Split up #tan^3(x)# into #tan^2(x)tan(x)# then rewrite #tan^2(x)# using the identity #tan^2(theta)+1=sec^2(theta)=>tan^2(theta)=sec^2(theta)-1#.

#inttan^3(x)dx=inttan^2(x)tan(x)dx=int(sec^2(x)-1)tan(x)dx#

Distribute:

#=intsec^2(x)tan(x)dx-inttan(x)dx#

For the first integral, apply the substitution #u=tan(x)=>du=sec^2(x)dx#, both of which are already in the integral.

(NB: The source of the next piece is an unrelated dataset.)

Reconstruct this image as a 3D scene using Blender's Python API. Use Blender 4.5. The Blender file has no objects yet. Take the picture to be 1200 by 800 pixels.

#=intucolor(white).du-inttan(x)dx#

#=u^2/2-inttan(x)dx#

#=tan^2(x)/2-inttan(x)dx#

Now rewrite #tan(x)# as #sin(x)/cos(x)# and apply the substitution #v=cos(x)=>dv=-sin(x)dx#.

#=tan^2(x)/2-intsin(x)/cos(x)dx#

#=tan^2(x)/2+int(-sin(x))/cos(x)dx#

#=tan^2(x)/2+int(dv)/v#

This is a common integral:

#=tan^2(x)/2+ln(absv)+C#

#=tan^2(x)/2+ln(abscos(x))+C#